| @jtreminio I did not claim one cannot run succesfull projects in PHP. I stated the exact opposite. And im doing that again now, in the hope your reading is just suddenly improved. PHP has a legacy. It started off as a template language, and slowly got more and more control structures. So, its an accidental programming language. Language are not competitive, but language design features sure are. Nobody with the actual skillset to design and implement a programming language would consider, for example, merging vectors and dictionaries into some kind of mutated frankenarray. This does not make the language unusable. And language design features are not the most crucial arguments to pick one language over the other in the short term. But they are, for a community and industry in the long term. To my surprise, i read in this thread that PHP now finally has a cyclic garbage collector. That's a good example of a competitive language design feature, which utility is not in any way subjective. A large range of algorithms and design patterns couldn't be implemented efficiently or effectively without this particular feature. And its too easy to cry "elitism" every time somebody points this out. |
>Actually, JavaScript and Lua have merged vectors and Dictionaries.
I'm not sure about Lua, but in the case of Javascript, it's not entirely true.

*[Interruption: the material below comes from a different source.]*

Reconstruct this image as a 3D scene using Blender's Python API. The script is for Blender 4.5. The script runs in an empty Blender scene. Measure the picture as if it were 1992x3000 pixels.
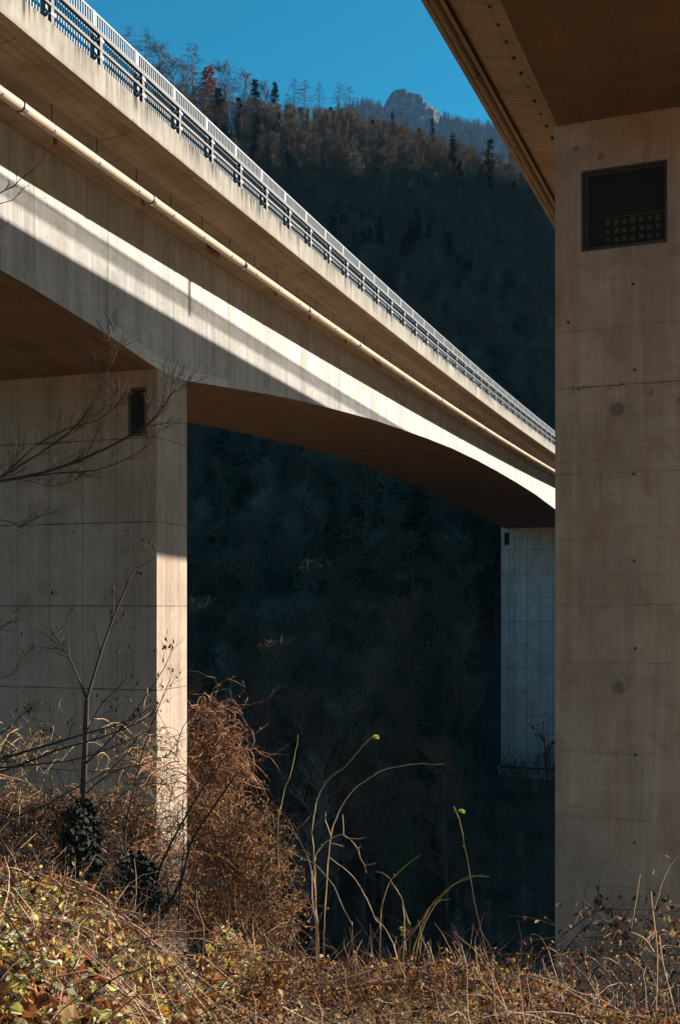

Arrays are objects, yes, but objects are not arrays.
So, unless you are extending the build-in array type, objects do not behave as arrays. They are not recognized as arrays, and more importantly, no modern javascript engine actually implements arrays as hashes.
For example {}.length has no value. It does not have a length of zero, it does not have a length at all. Visa versa, when looking at an object-map as a 'map', you'll get the array entries, as well as the length property, and the push and pop methods.
It's orthogonal. Imagine a javascript engine having no special implementation for an Array. We could implement it on top of the object-map. So, an array does not behave as a map, its implemented in a map. There's a clear distinction.
But the parallels with PHP are interesting. Both languages were not designed with the intent of large applications, but with the intent of adding a small piece of isolated logic to what is mostly a template. Both languages have had a lot of flack for their early design choices as well. People are still upset how Javascript handles casting (which is similar to how PHP handles it), and they are still upset how Javascript handles scoping (which is again similar to how PHP handles it).
Where the languages start differing, is that Javascript is much more reflective, which allows one to fix many language flaws in library or framework code, to suit different use-cases like the development of large scale projects. (just consider the hundreds of class-based systems implemented in Javascript)
But even for Javascript, the same logic applies. Considering the role and purpose it has now, the language design would have been different, if it was not for backwards compatibility.
And there as well, people are trying to figure out ways to make it radically better. Dart comes to mind. Compiling other languages into javascript. (coffeescript, gwt, etc.)
And even arguments in favor of Node.js are all based on the assumption that we are stuck with Javascript in the browser.
And just as with PHP, the original authors themselves, make no secret that their language design wasn't optimized or optimal for how we are using it now.